Dijkstra's Algorithm - Shortest Path Finding

Dijkstra's Algorithm - is the one of the most classical algorithm for shortest path finding. If someone has to find the shortest path of a given problem, it's the way to go algorithm.

It's used to find shortest distance of nodes in a graph from the source node. That means it finds shortest distance for each node from the source node.

Here we will use the above graph to demonstrate Dijkstra-s Algorithm - Shortest Path Finding.

Here there are few terms used for the algorithm

visited
unvisited
marked updated

Initially everything is started unvisited and we can pick any node in the graph as source node. For convenience we will mark node A source and unvisited as well. Apart from source node other nodes values are marked as infinity.

Here if we visit from A to B we will be counting cost. Here you may also call it distance. So from A to B the cost or distance is 4. In this case, this is also the shortest distance.

Visit node C

Now visit node C becomes interesting. There are two ways to visit node C, we can directly visit node C from A, or first we can visit B and then go to C. Definitely we can see to node C, the shortest path is from A.

This is where Dijkstra-s Algorithm shines and finds the shortest path and update the value. This kind of updating shortest value to a node is called relaxation. Let's get started and find the shortest path for all the nodes.

Relaxation

Here we use a terminology called relaxation, we also say we relax nodes to go to other nodes to find the shortest path. For example, when we go to C node from A through B, we find a distance. So first we relax B and then relax C. But we can also go to C from A directly. So to C is the shortest path is from A. You can also say we have relaxed edge B.

Relaxation is trying different edges to find the shortest path.

Let's find the shortest path

Initially all the vertices are set to infinity except from the source node. In our case this is the first one with value 0.

So initially from A to A path value is 0. So 0 is assigned at the A vertex. From A to B the path value is infinity but the edge value is 4. Do remember the edge value is always assigned randomly from the beginning.

Learn more about edge relaxation here

  if ( d[u] + c(u, v) < d[v] ) then
  {
    d[v] = d[u] + c(u, v)
  }

The above is the pseudo code for edge relaxation and updating path value. Here we will understand it by below example

In the above example we have three nodes. And we will see use node A as source node. So from A to A distance is 0, and other node's distance is set to infinity.

From A to B or to C, the shortest edge is 4. So we will go to B first and set the distance as shortest distance. From B we will reach out the neighboring nodes. We have only one node C. So here B is marked as visited. And the total edge distance is 4+5 which 9. So from A to C the distance is 9 if we go through B. C does not have any unvisited nodes.

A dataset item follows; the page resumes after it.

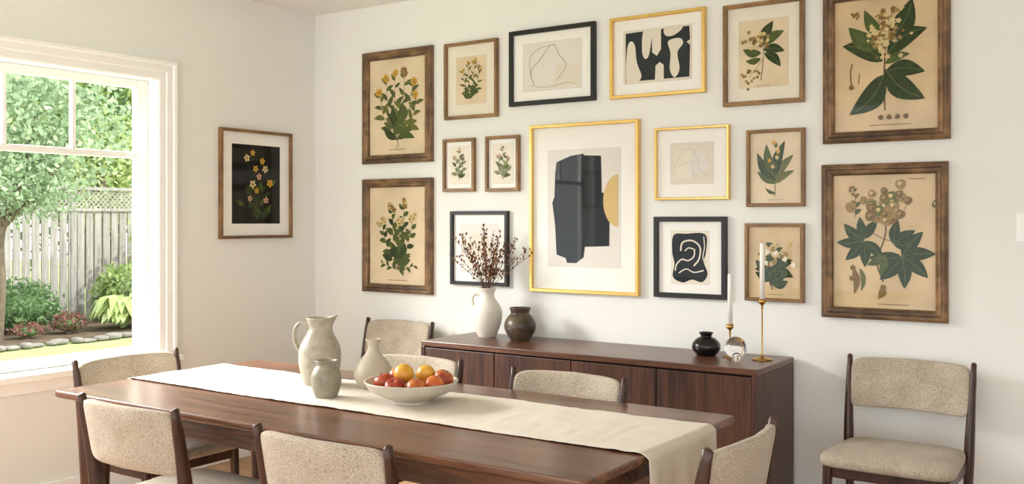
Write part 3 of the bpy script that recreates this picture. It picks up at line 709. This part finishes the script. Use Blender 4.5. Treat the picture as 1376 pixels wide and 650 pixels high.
foliage(mb,(0,.5,2.9),(1.0,1.25,1.2),5200,.10,G4,.3); foliage(mb,(.2,.2,2.0),(.7,.85,.5),1800,.09,G4,.3)
mb.build('garden_tree',(-12.6,6.72,GZ+.06))
def tree(loc,r,n,sz,mat,h=3,core=.5):
    mb=MB(); mb.tube([(0,0,0),(0,0,h*.6),(0,0,h)],[.16,.13,.08],M_bark,8)
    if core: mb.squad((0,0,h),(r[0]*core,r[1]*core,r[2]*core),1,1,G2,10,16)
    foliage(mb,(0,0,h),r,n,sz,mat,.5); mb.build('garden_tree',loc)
tree((-17.5,8.5,GZ),(1.7,2.2,2.0),6000,.16,G1,3.3)
tree((-18.0,12.0,GZ),(2.0,2.3,2.6),7000,.17,G1,4.0)
tree((-16.6,10.8,GZ),(1.1,1.1,1.2),3000,.12,G3,2.5,0)
tree((-21,6.0,GZ),(2.4,3.2,3.4),6000,.2,G1,4.6)
tree((-22,14,GZ),(2.4,3.6,3.6),6000,.2,G2,4.4)
tree((-22,10,GZ),(2.4,3.0,3.2),5000,.2,G4,4.4,0)
tree((-19,4.0,GZ),(2,2.4,2.4),5000,.18,G1,3.4)
def shrub(name,loc,r,n,sz,mat,asp=.55):
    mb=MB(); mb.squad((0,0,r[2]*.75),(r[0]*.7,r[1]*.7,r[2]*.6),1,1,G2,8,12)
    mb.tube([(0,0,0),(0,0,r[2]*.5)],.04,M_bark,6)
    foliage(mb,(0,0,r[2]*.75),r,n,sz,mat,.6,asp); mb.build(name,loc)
BZ=GZ+.061
shrub('boxwood_shrub',(-13.3,7.35,BZ),(.5,.62,.42),2600,.07,G2)
shrub('boxwood_shrub',(-13.4,6.4,BZ),(.5,.6,.5),2400,.07,G2)
shrub('viburnum_shrub',(-13.7,10.2,BZ),(.55,.75,1.0),3200,.1,G3)
shrub('viburnum_shrub',(-13.6,9.2,BZ),(.4,.45,.5),1600,.1,G1)
shrub('heuchera_plant',(-12.6,7.7,BZ),(.22,.26,.17),500,.055,GR,.8)
shrub('heuchera_plant',(-12.5,7.05,BZ),(.2,.22,.12),300,.055,GR,.8)
def hosta(loc,r,n):
    mb=MB()
    for i in range(n):
        a=R.uniform(0,6.28); L_=r*R.uniform(.5,1.1); h=R.uniform(.2,.5); d=Vector((math.cos(a),math.sin(a),0)); s_=Vector((-d.y,d.x,0))
        c=[d*(.05*L_)+Vector((0,0,0.02)),d*(L_*.4)+Vector((0,0,h)),d*(L_*.75)+Vector((0,0,h*.95)),d*L_+Vector((0,0,h*.5))]; w_=[.01,.06,.07,.005]
        mb.grid([[p+s_*w for p,w in zip(c,w_)],[p+Vector((0,0,-.015)) for p in c],[p-s_*w for p,w in zip(c,w_)]],G3)
    mb.build('hosta_plant',loc)
hosta((-12.55,8.5,BZ),.46,150); hosta((-12.55,9.2,BZ),.52,160); hosta((-12.5,9.95,BZ),.5,150)
mb=MB()
y=3
while y<16:
    s=R.uniform(.1,.24); hh=R.uniform(.025,.045); mb.squad((R.uniform(-.05,.05),y,hh+.002),(.09,s*.55,hh),.7,.7,M_rock,8,12); y+=s
mb.build('stone_border',(-11.95,0,GZ))

# ------------------------------------------------------------------ light
w=bpy.data.worlds.new('sky'); sc.world=w; w.use_nodes=True; nt=w.node_tree
bg=nt.nodes['Background']; bg.inputs[0].default_value=(.985,.995,1,1); bg.inputs[1].default_value=3.0
s=bpy.data.lights.new('sun','SUN'); s.energy=5.5; s.angle=.02; s.color=(1,.95,.86); so=bpy.data.objects.new('sun',s); sc.collection.objects.link(so)
so.rotation_euler=Vector((-.5,-.45,-.74)).to_track_quat('-Z','Y').to_euler()
def area(name,loc,d,sx,sy,e,col):
    l=bpy.data.lights.new(name,'AREA'); l.shape='RECTANGLE'; l.size=sx; l.size_y=sy; l.energy=e; l.color=col
    o=bpy.data.objects.new(name,l); sc.collection.objects.link(o); o.location=loc; o.rotation_euler=Vector(d).to_track_quat('-Z','Y').to_euler(); return o
area('window_daylight',(-6.6,1.8,3.3),(2.6,.5,-1.8),3.4,2,1500,(1,.985,.96))
# camera
cam=bpy.data.cameras.new('camera'); co=bpy.data.objects.new('camera',cam); sc.collection.objects.link(co)
co.location=(0,0,1.4); co.rotation_euler=(math.pi/2,0,math.atan2(.562,.827)); cam.sensor_width=36; cam.lens=36*1315/1376; cam.shift_y=-28/1376; cam.clip_end=200
sc.camera=co
sc.view_settings.view_transform='Standard'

Now once again from A, we can visit C and but we see that here the edge is 11 which is greater than 9. So the shorted distance would be 9 to C going through B.

Algorithm

Mark the source node with a current distance of 0 and the rest with infinity.
Set the non-visited node with the smallest current distance as the current node, lets say C.
For each neighbor N of the current node C: add the current distance of C with the weight of the edge connecting C-N. If it is smaller than the current distance of N, set it as the new current distance of N.
Mark the current node C as visited.
Go to step 2 if there are any nodes are unvisited.

Let's see how it all work

Lets assume the below graph as our input with the vertex A being the source.

Initially all the vertices are marked unvisited.
The path to A is 0 and for all the other vertices it is set to infinity.
Now the source vertex A is marked as visited.Then its neighbours are accessed(only accessed and not visited).
The path to B is updated to 4 using relaxation as the path to A is 0 and path from A to B is 4, so min((0+4),∞) is 4.
The path to C is updated to 5 using relaxation as the path to A is 0 and path from A to C is 5, so min((0+5),∞) is 5. Both the neighbours of A are relaxed so we move ahead. See the picture below
Updated value of node A and C are 4 and 5 respectively.
Then the next vertex with least path is picked and visited. So vertex B is visited and its unvisited neighbours are relaxed. After relaxing path to C remains 5, path to E becomes 11 and path to D becomes 13. See the picture below
Updated value of D and E is 13 and 11 respectively.
Then vertex C is visited and its unvisited neighbour E is relaxed. While relaxing E, we find that the path to E via C is smaller than its current path, so the path to E is updated to 8. All neighbours of C are now relaxed. See the picture below
The updated value of E is 8 now.
Vertex E is visited and its unvisited neighbours D and F are relaxed. As only vertex F is unvisited only, so F is relaxed. Path of B remains 4, path to D remains 13 and path to F becomes 14(8+6).
Then vertex D is visited and only F is relaxed. The path to vertex F remains 14.
Now only vertex F is remaining so it is visited but no relaxations are performed as all of its neighbours are already visited. See the picture below
As soon as all the vertices become visited the program stops.